** DATASET EXCERPT **

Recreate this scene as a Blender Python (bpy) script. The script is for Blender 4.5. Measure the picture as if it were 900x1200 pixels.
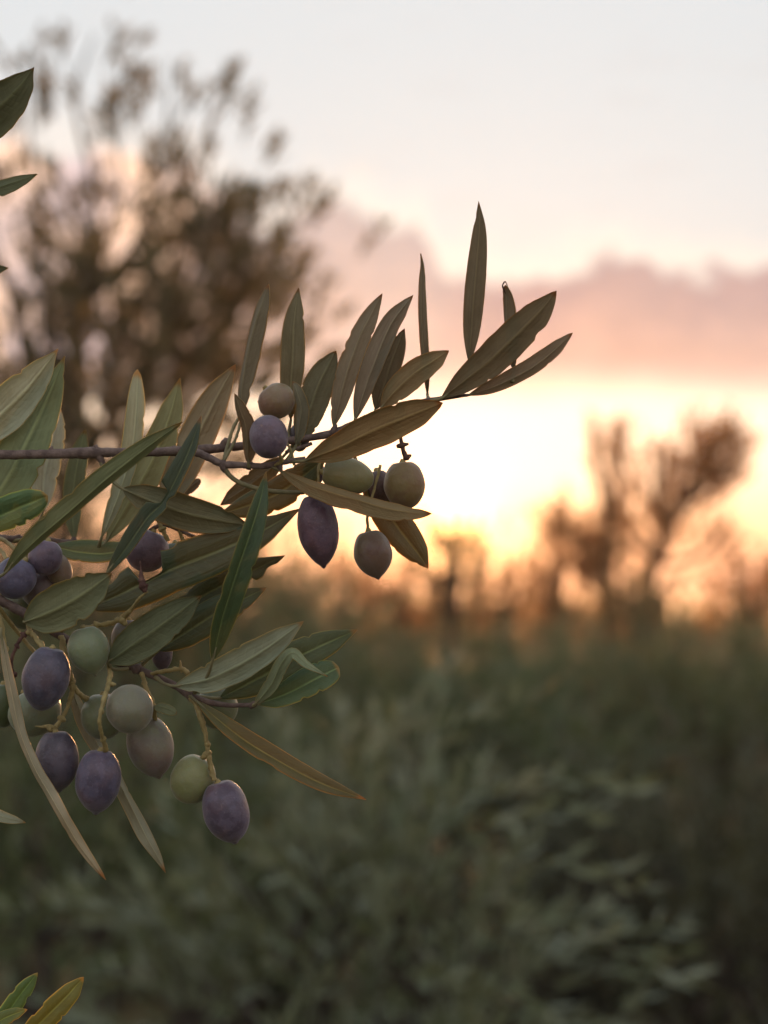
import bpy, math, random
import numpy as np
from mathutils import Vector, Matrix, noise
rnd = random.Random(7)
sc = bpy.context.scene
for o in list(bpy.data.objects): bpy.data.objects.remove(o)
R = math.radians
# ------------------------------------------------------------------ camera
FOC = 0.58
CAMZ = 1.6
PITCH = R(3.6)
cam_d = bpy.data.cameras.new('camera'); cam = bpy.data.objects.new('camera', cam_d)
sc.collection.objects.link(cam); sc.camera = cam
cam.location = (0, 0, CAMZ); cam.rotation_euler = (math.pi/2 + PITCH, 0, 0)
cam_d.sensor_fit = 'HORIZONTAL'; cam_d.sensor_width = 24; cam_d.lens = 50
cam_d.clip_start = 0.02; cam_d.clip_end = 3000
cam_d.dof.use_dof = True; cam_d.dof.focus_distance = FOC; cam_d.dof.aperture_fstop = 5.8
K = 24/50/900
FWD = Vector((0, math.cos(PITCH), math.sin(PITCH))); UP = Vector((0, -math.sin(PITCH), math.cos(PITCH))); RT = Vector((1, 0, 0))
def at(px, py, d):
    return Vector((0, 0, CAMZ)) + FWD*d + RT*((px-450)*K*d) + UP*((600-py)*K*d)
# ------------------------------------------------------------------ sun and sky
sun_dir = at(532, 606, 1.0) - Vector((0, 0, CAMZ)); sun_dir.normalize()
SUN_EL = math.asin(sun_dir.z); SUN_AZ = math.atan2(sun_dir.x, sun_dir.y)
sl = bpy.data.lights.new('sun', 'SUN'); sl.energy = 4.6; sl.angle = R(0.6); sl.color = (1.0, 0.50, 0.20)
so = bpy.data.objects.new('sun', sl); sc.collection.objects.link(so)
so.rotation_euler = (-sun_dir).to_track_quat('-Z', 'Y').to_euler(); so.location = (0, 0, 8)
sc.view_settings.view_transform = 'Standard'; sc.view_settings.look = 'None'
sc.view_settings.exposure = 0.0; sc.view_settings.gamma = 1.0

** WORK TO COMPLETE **
Repeat the data above exactly, but not the pictures.

** RESULT OF THIS TASK **
Recreate this scene as a Blender Python (bpy) script. The script is for Blender 4.5. Measure the picture as if it were 900x1200 pixels.
import bpy, math, random
import numpy as np
from mathutils import Vector, Matrix, noise
rnd = random.Random(7)
sc = bpy.context.scene
for o in list(bpy.data.objects): bpy.data.objects.remove(o)
R = math.radians
# ------------------------------------------------------------------ camera
FOC = 0.58
CAMZ = 1.6
PITCH = R(3.6)
cam_d = bpy.data.cameras.new('camera'); cam = bpy.data.objects.new('camera', cam_d)
sc.collection.objects.link(cam); sc.camera = cam
cam.location = (0, 0, CAMZ); cam.rotation_euler = (math.pi/2 + PITCH, 0, 0)
cam_d.sensor_fit = 'HORIZONTAL'; cam_d.sensor_width = 24; cam_d.lens = 50
cam_d.clip_start = 0.02; cam_d.clip_end = 3000
cam_d.dof.use_dof = True; cam_d.dof.focus_distance = FOC; cam_d.dof.aperture_fstop = 5.8
K = 24/50/900
FWD = Vector((0, math.cos(PITCH), math.sin(PITCH))); UP = Vector((0, -math.sin(PITCH), math.cos(PITCH))); RT = Vector((1, 0, 0))
def at(px, py, d):
    return Vector((0, 0, CAMZ)) + FWD*d + RT*((px-450)*K*d) + UP*((600-py)*K*d)
# ------------------------------------------------------------------ sun and sky
sun_dir = at(532, 606, 1.0) - Vector((0, 0, CAMZ)); sun_dir.normalize()
SUN_EL = math.asin(sun_dir.z); SUN_AZ = math.atan2(sun_dir.x, sun_dir.y)
sl = bpy.data.lights.new('sun', 'SUN'); sl.energy = 4.6; sl.angle = R(0.6); sl.color = (1.0, 0.50, 0.20)
so = bpy.data.objects.new('sun', sl); sc.collection.objects.link(so)
so.rotation_euler = (-sun_dir).to_track_quat('-Z', 'Y').to_euler(); so.location = (0, 0, 8)
sc.view_settings.view_transform = 'Standard'; sc.view_settings.look = 'None'
sc.view_settings.exposure = 0.0; sc.view_settings.gamma = 1.0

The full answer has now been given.